A CENTRE dedicated to Scotland's most famous explorer is to be transformed into a leading heritage attraction thanks to £3.5 million of lottery funding.

The David Livingstone Centre in Blantyre has been given an initial grant of £334,000 to help develop the project to the next stage.

It's part of a bid to raise the profile of one of the country's most unsung heroes, who is better known in Africa than in his native Scotland, for his missionary and health work.

The building in Shuttle Row, where Dr Livingstone was born in 1813, will be completely refurbished as part of the project, managed by the DL Trust and supported by its partners, the National Trust for Scotland and South Lanarkshire Council.

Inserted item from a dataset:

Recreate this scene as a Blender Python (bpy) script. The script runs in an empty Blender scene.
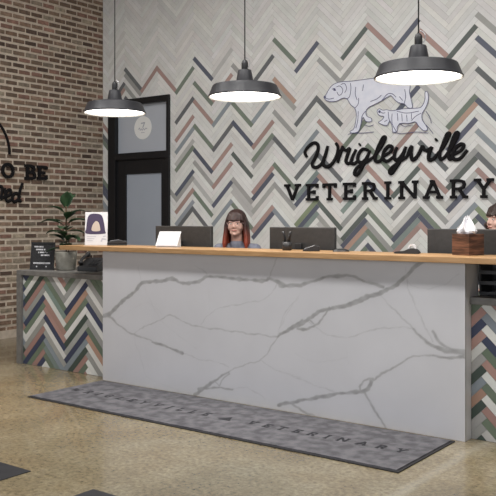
import bpy, bmesh, math, random
import numpy as np
from mathutils import Vector, Matrix, Euler
random.seed(7)
C = bpy.context.scene.collection
CH, F, CX, HY = 1.36, 815.0, 248.0, 219.0
YW, XB = 7.27, -7.785            # back wall plane, brick wall plane
ZC = 4.75                        # ceiling height

# ------------------------------------------------------------------ survey helpers (photo ray -> point on a real plane)
def ray(px):
    s = (px-CX)/F
    return (-.6+.8*s, .8+.6*s)
def on_y(px, py, Y):
    dx, dy = ray(px); t = Y/dy
    return (dx*t, CH-(py-HY)/F*t)
def on_x(px, py, X):
    dx, dy = ray(px); t = X/dx
    return (dy*t, CH-(py-HY)/F*t)

# ------------------------------------------------------------------ materials
def mat(name, col, rough=.5, metal=0, coat=0, emit=None, estr=0, spec=.5):
    m = bpy.data.materials.new(name); m.use_nodes = True
    b = m.node_tree.nodes['Principled BSDF']
    b.inputs['Base Color'].default_value = (*col, 1)
    b.inputs['Roughness'].default_value = rough
    b.inputs['Metallic'].default_value = metal
    b.inputs['Coat Weight'].default_value = coat
    b.inputs['Specular IOR Level'].default_value = spec
    if emit:
        b.inputs['Emission Color'].default_value = (*emit, 1)
        b.inputs['Emission Strength'].default_value = estr
    return m
def nodes(m): return m.node_tree.nodes, m.node_tree.links, m.node_tree.nodes['Principled BSDF']
def noise_mat(name, c1, c2, scale=8, rough=.5, stretch=(1,1,1), detail=5, bump=0, coat=0, lo=.35, hi=.65, metal=0, bscale=None):
    m = mat(name, c1, rough, metal, coat); N, L, b = nodes(m)
    tc = N.new('ShaderNodeTexCoord'); mp = N.new('ShaderNodeMapping'); mp.inputs['Scale'].default_value = stretch
    n = N.new('ShaderNodeTexNoise'); n.inputs['Scale'].default_value = scale; n.inputs['Detail'].default_value = detail
    r = N.new('ShaderNodeValToRGB'); r.color_ramp.elements[0].position = lo; r.color_ramp.elements[1].position = hi
    r.color_ramp.elements[0].color = (*c1, 1); r.color_ramp.elements[1].color = (*c2, 1)
    L.new(tc.outputs['Object'], mp.inputs['Vector']); L.new(mp.outputs[0], n.inputs['Vector'])
    L.new(n.outputs['Fac'], r.inputs[0]); L.new(r.outputs[0], b.inputs['Base Color'])
    if bump:
        bp = N.new('ShaderNodeBump'); bp.inputs['Strength'].default_value = bump; bp.inputs['Distance'].default_value = .01
        n2 = N.new('ShaderNodeTexNoise'); n2.inputs['Scale'].default_value = bscale or scale*4; n2.inputs['Detail'].default_value = 4
        L.new(tc.outputs['Object'], n2.inputs['Vector'])
        L.new(n2.outputs['Fac'], bp.inputs['Height']); L.new(bp.outputs[0], b.inputs['Normal'])
    return m
def attr_mat(name, rough=.5, nscale=20, namp=.12, bump=0, coat=0, spec=.5):
    """colour from the mesh's own pattern attribute, broken up by a little noise"""
    m = mat(name, (.5,.5,.5), rough, 0, coat, spec=spec); N, L, b = nodes(m)
    a = N.new('ShaderNodeAttribute'); a.attribute_name = 'pattern'
    tc = N.new('ShaderNodeTexCoord'); n = N.new('ShaderNodeTexNoise'); n.inputs['Scale'].default_value = nscale; n.inputs['Detail'].default_value = 5
    L.new(tc.outputs['Object'], n.inputs['Vector'])
    mr = N.new('ShaderNodeMapRange'); mr.inputs['From Min'].default_value = .3; mr.inputs['From Max'].default_value = .7
    mr.inputs['To Min'].default_value = 1-namp; mr.inputs['To Max'].default_value = 1+namp
    vm = N.new('ShaderNodeVectorMath'); vm.operation = 'SCALE'
    L.new(n.outputs['Fac'], mr.inputs['Value']); L.new(a.outputs['Color'], vm.inputs[0]); L.new(mr.outputs[0], vm.inputs['Scale'])
    L.new(vm.outputs[0], b.inputs['Base Color'])
    if bump:
        bp = N.new('ShaderNodeBump'); bp.inputs['Strength'].default_value = bump; bp.inputs['Distance'].default_value = .006
        L.new(n.outputs['Fac'], bp.inputs['Height']); L.new(bp.outputs[0], b.inputs['Normal'])
    return m

M = {}
M['tile'] = attr_mat('glazed_tile', .55, 9, .05, spec=.35)
M['brick'] = attr_mat('brick_face', .85, 22, .3, bump=.5)
M['mortar'] = noise_mat('mortar', (.53,.445,.36), (.65,.56,.46), 14, .95, bump=.5)
M['grout'] = mat('grout', (.42,.41,.40), .9)
M['marble'] = attr_mat('veined_marble', .3, 2.5, .035, coat=.15)
M['marble_plain'] = noise_mat('marble_plain', (.68,.68,.70), (.74,.74,.76), 3, .3)
M['wood'] = noise_mat('oak', (.36,.205,.09), (.47,.285,.14), 5, .4, (1,14,14), bump=.05)
M['walnut'] = noise_mat('walnut', (.045,.018,.010), (.16,.07,.04), 9, .45, (1,1,9), lo=.4, hi=.62)
M['stone'] = noise_mat('grey_laminate', (.15,.145,.14), (.20,.195,.185), 18, .45)
M['black'] = mat('black_plastic', (.018,.018,.02), .45)
M['screenback'] = noise_mat('monitor_back', (.035,.033,.032), (.045,.043,.042), 30, .42)
M['blackframe'] = mat('black_aluminium', (.012,.012,.014), .45, .2)
M['shade'] = mat('charcoal_enamel', (.022,.022,.027), .5)
M['white_enamel'] = mat('white_enamel', (.85,.85,.83), .4)
M['glow'] = mat('lamp_glow_disc', (.9,.9,.88), .5, emit=(1,.96,.9), estr=7)
M['sign'] = mat('sign_black', (.012,.011,.012), .85, spec=.15)
M['paper'] = noise_mat('white_paper', (.62,.62,.65), (.68,.68,.70), 12, .7)
M['print'] = mat('print_ink', (.05,.035,.08), .7)
M['print_light'] = mat('print_grey', (.42,.42,.48), .7)
M['cream'] = mat('print_cream', (.50,.42,.36), .7)
M['frost'] = noise_mat('frosted_glass', (.36,.40,.465), (.40,.44,.50), 1.2, .22, coat=.3)
M['frost2'] = noise_mat('frosted_transom', (.47,.50,.555), (.51,.54,.59), 1.2, .18, coat=.3)
M['ceiling'] = noise_mat('ceiling_paint', (.20,.20,.20), (.24,.24,.24), 2, .9)
M['plaster'] = noise_mat('painted_plaster', (.6,.6,.58), (.66,.66,.64), 2, .8)
M['leaf'] = noise_mat('leaf_green', (.010,.032,.014), (.035,.08,.035), 9, .4)
M['stem'] = mat('stem_brown', (.09,.055,.03), .8)
M['pot'] = noise_mat('concrete_pot', (.22,.21,.18), (.34,.33,.29), 16, .8, bump=.3)
M['soil'] = mat('soil', (.03,.02,.014), .95)
M['felt'] = noise_mat('black_felt', (.022,.022,.024), (.035,.035,.037), 60, .95)
M['skin'] = noise_mat('skin', (.60,.36,.29), (.68,.43,.35), 18, .5)
M['lip'] = mat('lips', (.42,.14,.12), .45)
M['shirt'] = noise_mat('grey_scrubs', (.17,.18,.23), (.24,.25,.31), 30, .85)
M['shirt2'] = noise_mat('blue_grey_shirt', (.15,.17,.24), (.21,.24,.32), 30, .85)
M['trousers'] = mat('dark_trousers', (.03,.03,.05), .85)
M['eyewhite'] = mat('eye_white', (.75,.74,.72), .25)
M['iris'] = mat('iris', (.05,.03,.02), .2)
M['specs'] = mat('spectacle_frame', (.55,.36,.34), .3, .3)
M['chrome'] = mat('brushed_steel', (.6,.6,.62), .3, 1)
M['fabric'] = noise_mat('black_upholstery', (.02,.02,.022), (.03,.03,.034), 50, .9)
M['tissue'] = mat('tissue', (.70,.70,.74), .9)
M['matedge'] = mat('mat_rubber', (.02,.019,.022), .8)
M['matink'] = mat('mat_lettering', (.018,.018,.024), .9)
M['carpet'] = noise_mat('mat_pile', (.08,.078,.088), (.15,.146,.16), 13, .95, detail=8, bump=.4, bscale=160, lo=.38, hi=.62)
M['darktile'] = noise_mat('dark_floor_tile', (.008,.008,.012), (.014,.014,.018), 10, .75)
M['decal'] = noise_mat('dog_print', (.76,.78,.88), (.84,.85,.93), 12, .6)
M['ink'] = mat('dog_ink', (.10,.10,.20), .7)
M['yellow'] = mat('silver_accent', (.45,.45,.47), .4)
M['purple'] = mat('dull_purple', (.10,.07,.13), .6)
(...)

As well as opening up the existing collections and creating a dynamic new tourist attraction, the aim is to turn the museum into a centre for research supporting community regeneration and international development.

Chairwoman of the David Livingstone Trust, Dr Isabel Bruce, said: "David Livingstone was a remarkable man who lived his life of education, exploration and missionary endeavour to the full, and is warmly known by many Africans as a visionary because of his views on their potential for self-development and his respect for their human rights.

"In spite of the recent bicentenary events to mark his birth, it is still fair to say that today he is better remembered in Africa than he is in Scotland.

"This project gives us the opportunity to reawaken his story and provide the memorial he deserves in Scotland, while enhancing his international legacy."

Colin McLean, Head of the Heritage Lottery Fund in Scotland, said: "The life of David Livingstone is both incredible and inspirational yet his pioneering work is recognised more in Africa than it is in Scotland.

"Thanks to National Lottery players, we are delighted to support the development of a project which will allow us to celebrate this rich heritage. It will put David Livingstone's birthplace on the world's stage as a tourist destination and valuable education resource."

South Lanarkshire Council Provost Eileen Logan said: "This is a centre of excellence at a local, national and international level, preserving the history of an area and a time in which David Livingstone's character and international standing was cultivated."

Rev Kenneth Ross of the Scotland Malawi Partnership said: "Since David Livingstone first arrived in what became Malawi, our two nations have enjoyed a close relationship.

"Scotland's many civic links with Malawi date back 156 years and more than 94,000 Scots are now involved so we are absolutely delighted to learn of this Heritage Lottery Fund support for the David Livingstone Centre."

Today, an estimated 46 per cent of Scots personally know someone with a link to Malawi.

Rev Ross added: "These contemporary civic links with Malawi are the living legacy of Dr Livingstone and for this reason Livingstone is warmly remembered in both our nations."